A dohol is a double-sided cylindrical drum. It is used in a lot of Middle Eastern folk music, such as bandari (Iranian) and as an accompaniment to the sorna in Persian festivals.

The dohol is widely used across the cradle of civilization, but each culture has a different name for it. In Armenia and Azerbaijan it is covered with goat skin on both sides; one side plays a high note, the other a low. However, Armenians call it a dhol, and Azerbaijanis a naghara.

In Persia, it is a dohol and is played with special drumsticks: one is a thin wooden twig called a deyrak, the other a thick stick which is bowed at one end and called a changal or a kajaki. It is played the same way in Bulgaria, where it is called a tupan, although there it may be covered with sheepskin. In Egypt this drum is called tabl ballady; in Greece, dauli; in Russia, tumyr; in Yugoslavia, teppan.

The root of this instrument may actually lie in India, where there is a double-headed cylindrical drum called a dholaka. Some believe that this where the name "dohol" comes from, others that their "dholak" comes from the term "dohol." India has three of these drums: the dholak is used chiefly in qawwal, or Muslim devotional music; the dholki is a small cylindrical drum used in street performances; and the tavil is a larger drum used in South Indian weddings and temples, which like its Persian counterparts accompanies the nadaswaram, a large oboe. The drum and oboe combination is very common, in fact: it is also used in Macedonia, where the tapan (cylindrical drum) accompanies the zurna (guess), as well as in Turkish davul-and-zurna music.

Out of the Indian use of this drum came the Sri Lankan dolak, which is used there in Buddhist and Hindu religious ceremonies to accompany music from India. In Sri Lanka it is conical rather than being a cylinder, and has hemp or nylon strings and a particular spot on one head which are used for tuning. This drum is so common there that the term "dolak" is often used to refer to all drums used in folk or popular music, regardless of what kind of drum is actually being used.

Kurdistan has produced group dances much like the Persian dohol-and-sorna festivities. Their double-sided drum is a daval, and it is one of the most frequently and broadly used percussion instruments by the Kurds of Iran, Iraq, and Turkey . Their sorna is called a saz; both are related to the oboe, and music using these instruments is called saz-daval. They also use two differently-sized drumsticks with the daval, but their thicker stick is actually a cane; the larger stick plays the strong bass line of the rhythm, while the thinner drumstick plays shorter beats and rhythmic ornaments.

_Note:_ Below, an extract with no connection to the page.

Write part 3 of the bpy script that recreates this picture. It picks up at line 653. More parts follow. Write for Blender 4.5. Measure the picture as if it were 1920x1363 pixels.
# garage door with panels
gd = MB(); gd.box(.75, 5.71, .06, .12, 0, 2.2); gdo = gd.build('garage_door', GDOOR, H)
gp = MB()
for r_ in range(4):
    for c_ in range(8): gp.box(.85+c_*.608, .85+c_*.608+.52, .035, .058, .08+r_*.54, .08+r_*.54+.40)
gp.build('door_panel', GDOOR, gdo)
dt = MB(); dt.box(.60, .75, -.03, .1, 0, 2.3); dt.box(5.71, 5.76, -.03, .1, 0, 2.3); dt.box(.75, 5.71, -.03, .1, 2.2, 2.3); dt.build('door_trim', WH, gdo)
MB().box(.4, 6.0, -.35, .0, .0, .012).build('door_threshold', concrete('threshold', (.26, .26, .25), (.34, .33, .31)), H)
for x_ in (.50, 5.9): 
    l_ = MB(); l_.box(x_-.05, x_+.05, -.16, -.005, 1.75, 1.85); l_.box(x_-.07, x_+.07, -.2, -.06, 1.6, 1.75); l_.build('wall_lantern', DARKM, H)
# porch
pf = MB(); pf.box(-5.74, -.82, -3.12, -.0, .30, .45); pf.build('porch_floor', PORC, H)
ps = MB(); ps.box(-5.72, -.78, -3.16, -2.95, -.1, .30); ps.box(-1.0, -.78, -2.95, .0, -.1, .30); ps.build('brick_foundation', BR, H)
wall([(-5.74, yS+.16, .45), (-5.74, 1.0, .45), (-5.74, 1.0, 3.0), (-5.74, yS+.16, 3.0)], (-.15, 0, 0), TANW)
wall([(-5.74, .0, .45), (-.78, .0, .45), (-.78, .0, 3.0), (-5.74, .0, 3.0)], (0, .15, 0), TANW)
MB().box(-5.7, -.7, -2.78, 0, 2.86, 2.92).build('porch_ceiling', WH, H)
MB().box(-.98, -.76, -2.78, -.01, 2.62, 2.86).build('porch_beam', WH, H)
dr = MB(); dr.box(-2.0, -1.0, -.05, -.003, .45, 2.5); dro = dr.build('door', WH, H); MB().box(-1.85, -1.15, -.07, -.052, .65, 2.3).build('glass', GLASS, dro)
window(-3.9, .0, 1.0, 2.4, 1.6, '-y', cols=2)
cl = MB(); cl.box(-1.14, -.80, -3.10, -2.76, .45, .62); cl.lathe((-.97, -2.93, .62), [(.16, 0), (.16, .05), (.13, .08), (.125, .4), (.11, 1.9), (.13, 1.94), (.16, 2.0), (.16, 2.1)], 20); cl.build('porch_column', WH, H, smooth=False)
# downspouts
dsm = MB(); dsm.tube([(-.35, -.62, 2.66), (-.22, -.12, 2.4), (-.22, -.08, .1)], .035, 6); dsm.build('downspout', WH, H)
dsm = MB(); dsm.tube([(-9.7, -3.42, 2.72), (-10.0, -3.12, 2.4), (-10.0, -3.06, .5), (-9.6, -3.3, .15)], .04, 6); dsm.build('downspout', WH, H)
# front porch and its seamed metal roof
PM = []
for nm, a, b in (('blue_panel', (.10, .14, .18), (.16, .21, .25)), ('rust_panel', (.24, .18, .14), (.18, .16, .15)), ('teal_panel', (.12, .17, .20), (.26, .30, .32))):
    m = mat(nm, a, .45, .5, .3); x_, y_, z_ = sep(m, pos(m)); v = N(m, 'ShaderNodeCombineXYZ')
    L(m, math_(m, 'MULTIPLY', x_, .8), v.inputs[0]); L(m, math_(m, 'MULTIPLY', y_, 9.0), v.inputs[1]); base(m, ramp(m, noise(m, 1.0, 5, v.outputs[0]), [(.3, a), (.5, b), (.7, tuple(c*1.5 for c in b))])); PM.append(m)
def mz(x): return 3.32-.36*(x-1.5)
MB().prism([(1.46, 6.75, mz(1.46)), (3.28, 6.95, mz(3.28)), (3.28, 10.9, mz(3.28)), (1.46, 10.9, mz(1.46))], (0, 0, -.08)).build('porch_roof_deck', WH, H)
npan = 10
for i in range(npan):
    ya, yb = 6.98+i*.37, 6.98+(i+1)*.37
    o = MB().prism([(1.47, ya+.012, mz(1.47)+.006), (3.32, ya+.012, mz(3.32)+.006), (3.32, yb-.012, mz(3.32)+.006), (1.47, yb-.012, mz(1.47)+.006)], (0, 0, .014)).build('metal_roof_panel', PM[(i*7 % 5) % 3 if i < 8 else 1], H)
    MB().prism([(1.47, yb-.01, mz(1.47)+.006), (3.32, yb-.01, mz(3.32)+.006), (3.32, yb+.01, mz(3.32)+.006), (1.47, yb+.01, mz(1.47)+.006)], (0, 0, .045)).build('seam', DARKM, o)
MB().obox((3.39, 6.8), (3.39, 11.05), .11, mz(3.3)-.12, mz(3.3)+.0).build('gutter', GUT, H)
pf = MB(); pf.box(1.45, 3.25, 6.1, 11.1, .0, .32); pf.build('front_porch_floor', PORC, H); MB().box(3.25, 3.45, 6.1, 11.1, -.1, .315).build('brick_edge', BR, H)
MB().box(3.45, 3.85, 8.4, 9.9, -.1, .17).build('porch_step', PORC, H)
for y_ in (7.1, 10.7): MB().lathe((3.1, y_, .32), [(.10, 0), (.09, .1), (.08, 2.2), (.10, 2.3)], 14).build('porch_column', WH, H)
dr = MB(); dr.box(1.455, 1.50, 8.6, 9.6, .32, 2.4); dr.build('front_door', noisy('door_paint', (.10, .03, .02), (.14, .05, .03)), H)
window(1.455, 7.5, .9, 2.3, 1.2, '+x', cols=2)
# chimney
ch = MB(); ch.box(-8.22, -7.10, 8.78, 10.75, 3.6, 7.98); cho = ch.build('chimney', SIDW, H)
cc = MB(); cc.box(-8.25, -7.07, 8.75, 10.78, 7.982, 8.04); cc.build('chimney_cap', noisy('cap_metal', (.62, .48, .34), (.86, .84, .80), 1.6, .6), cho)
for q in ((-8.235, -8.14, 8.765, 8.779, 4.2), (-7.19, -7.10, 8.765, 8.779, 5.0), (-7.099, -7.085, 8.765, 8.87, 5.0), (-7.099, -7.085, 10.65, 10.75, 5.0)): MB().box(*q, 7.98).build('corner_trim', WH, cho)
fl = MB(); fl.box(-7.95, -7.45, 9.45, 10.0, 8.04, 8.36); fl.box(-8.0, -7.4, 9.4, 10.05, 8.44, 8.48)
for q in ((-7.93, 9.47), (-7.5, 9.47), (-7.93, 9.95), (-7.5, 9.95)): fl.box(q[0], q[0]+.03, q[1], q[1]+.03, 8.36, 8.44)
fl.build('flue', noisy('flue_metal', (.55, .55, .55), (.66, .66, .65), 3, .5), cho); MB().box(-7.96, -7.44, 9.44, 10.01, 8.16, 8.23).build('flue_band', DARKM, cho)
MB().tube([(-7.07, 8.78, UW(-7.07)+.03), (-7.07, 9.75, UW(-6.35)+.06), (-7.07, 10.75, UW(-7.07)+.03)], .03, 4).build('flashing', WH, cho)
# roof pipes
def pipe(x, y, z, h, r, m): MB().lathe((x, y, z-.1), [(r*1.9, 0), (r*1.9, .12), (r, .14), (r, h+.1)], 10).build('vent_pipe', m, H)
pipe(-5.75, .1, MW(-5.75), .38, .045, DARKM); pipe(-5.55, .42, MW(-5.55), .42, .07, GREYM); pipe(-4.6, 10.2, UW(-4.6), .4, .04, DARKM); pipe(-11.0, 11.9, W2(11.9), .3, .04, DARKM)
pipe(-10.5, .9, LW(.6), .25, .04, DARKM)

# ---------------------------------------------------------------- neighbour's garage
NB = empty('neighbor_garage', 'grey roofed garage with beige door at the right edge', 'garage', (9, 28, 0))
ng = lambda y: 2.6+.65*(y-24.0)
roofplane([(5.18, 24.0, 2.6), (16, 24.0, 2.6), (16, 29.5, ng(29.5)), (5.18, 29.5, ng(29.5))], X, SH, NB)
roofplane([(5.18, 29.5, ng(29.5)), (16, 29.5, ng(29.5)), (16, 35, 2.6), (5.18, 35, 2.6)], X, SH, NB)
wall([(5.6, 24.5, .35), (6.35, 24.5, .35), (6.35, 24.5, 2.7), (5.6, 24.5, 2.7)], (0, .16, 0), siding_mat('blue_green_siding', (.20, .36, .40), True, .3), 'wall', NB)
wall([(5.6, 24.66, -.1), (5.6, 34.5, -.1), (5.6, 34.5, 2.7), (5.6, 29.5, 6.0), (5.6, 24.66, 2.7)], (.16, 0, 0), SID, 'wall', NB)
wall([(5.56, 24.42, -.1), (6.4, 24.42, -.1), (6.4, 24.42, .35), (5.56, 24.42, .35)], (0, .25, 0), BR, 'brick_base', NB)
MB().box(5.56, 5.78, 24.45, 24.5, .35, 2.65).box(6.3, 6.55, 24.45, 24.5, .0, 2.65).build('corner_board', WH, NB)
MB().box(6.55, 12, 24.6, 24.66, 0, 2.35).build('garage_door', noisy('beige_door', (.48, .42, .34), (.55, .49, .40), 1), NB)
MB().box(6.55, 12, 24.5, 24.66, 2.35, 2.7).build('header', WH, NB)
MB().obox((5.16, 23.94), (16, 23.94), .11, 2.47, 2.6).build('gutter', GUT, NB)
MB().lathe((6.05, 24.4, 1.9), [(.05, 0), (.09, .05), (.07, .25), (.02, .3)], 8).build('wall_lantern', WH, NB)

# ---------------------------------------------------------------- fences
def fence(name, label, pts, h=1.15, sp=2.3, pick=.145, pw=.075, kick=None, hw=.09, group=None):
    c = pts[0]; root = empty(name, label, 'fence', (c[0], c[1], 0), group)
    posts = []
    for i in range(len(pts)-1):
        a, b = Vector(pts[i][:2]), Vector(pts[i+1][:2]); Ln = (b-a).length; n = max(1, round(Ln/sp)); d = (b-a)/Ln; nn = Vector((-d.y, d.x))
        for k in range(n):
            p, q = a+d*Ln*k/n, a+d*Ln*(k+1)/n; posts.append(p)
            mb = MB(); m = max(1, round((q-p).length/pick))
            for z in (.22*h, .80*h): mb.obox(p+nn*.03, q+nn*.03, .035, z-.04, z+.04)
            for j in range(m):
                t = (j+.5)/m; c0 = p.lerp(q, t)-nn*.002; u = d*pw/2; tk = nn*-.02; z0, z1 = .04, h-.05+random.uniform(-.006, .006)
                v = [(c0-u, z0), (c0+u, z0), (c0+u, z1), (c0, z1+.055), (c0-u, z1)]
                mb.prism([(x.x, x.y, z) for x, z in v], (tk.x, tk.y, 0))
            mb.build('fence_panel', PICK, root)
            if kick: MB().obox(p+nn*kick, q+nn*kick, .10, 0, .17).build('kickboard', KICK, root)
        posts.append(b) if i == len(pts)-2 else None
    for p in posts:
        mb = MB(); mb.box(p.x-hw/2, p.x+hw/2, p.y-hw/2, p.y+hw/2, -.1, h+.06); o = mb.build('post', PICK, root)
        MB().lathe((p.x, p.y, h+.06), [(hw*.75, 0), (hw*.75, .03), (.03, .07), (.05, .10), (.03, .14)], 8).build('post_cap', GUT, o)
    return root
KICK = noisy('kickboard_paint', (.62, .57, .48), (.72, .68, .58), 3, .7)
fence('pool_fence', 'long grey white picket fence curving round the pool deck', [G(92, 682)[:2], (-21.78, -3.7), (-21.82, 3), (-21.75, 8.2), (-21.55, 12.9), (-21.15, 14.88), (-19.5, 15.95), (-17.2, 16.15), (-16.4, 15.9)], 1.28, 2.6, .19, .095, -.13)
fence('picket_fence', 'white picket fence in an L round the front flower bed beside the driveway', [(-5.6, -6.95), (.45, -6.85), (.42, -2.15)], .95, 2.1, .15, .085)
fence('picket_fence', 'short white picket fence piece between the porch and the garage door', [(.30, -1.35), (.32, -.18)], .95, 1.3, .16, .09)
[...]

Turkey itself has developed specific variations on this drum. There it is a davul, and hangs off of the shoulder by a strap. One head is covered with sheepskin, the other with goatskin, and as in other Kurd-influenced cultures two drumsticks of differing thicknesses are used, one for each side. (Interestingly, they also have a drum called a naghara, which is played in the armpit.)

Both Persia and Turkey have a proverb that literally means "the distant davul sounds pleasant," which must be referring at least in part to the loud voice of the drum. Many of these dohols, in fact, are only played outdoors.